Write FRIENDSHIP at about four o’clock on your diagram. With a friend, you can have greater expectations—both of you—about what you do for each other. You can assume that your friend will want to meet you for lunch, or will invite you for dinner. He might even help you move furniture, or paint your house, or keep your dog when you travel. With some friends, you can assume they’ll come and get you if your car breaks down twenty miles away on the Interstate. On the other hand, that assumption, and others of that kind, usually relate to the next stage of relationship, INTIMACY.
INTIMACY, or INTIMATE RELATIONSHIP, would be at, say, eight o’clock on your chart. In an intimate relationship, you can expect that your partner will be there for you in all kinds of ways that a business acquaintance, or even a friend, would not.

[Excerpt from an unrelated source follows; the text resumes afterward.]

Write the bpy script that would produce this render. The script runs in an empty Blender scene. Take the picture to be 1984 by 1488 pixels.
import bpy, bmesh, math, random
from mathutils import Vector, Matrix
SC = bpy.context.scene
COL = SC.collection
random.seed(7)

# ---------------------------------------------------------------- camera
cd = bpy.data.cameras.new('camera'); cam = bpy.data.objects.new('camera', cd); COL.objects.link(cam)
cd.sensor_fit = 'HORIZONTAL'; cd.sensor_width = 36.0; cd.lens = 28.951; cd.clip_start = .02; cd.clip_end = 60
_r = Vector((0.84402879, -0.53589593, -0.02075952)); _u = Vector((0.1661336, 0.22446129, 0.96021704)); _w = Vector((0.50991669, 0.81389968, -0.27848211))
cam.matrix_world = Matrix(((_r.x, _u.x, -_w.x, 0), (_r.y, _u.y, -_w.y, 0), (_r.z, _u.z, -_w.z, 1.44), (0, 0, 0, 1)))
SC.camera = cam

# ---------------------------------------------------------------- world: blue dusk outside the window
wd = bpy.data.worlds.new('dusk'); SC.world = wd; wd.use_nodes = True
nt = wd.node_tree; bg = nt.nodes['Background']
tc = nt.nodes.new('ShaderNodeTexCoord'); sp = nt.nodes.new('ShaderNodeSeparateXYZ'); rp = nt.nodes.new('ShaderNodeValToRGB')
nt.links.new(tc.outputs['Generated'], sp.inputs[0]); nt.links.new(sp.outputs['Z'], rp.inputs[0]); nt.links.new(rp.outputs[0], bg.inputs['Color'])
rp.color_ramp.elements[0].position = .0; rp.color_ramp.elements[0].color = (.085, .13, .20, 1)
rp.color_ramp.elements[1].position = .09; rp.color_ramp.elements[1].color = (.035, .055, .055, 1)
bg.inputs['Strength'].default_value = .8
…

Your partner will nurse you when you’re sick, buy you ice cream when you have a craving, share his or her money with you. You make these assumptions implicitly and you expect that your partner will follow through.
Now, here’s the point. When an intimate relationship breaks down, there is no going back to friendship. You can’t back up in the circle. The only way to regain the trust and confidence you need for a viable friendship is to go around the circle toward establishing a solid business relationship. And you establish a solid business relationship by making everything explicit. You make agreements and keep them. “I’ll pick up the kids from school today.” “I’ll pay you xxx dollars.” Whatever the agreements are, the rebuilding of trust depends upon your making clear commitments and following through.
Then, maybe, you can become friends again.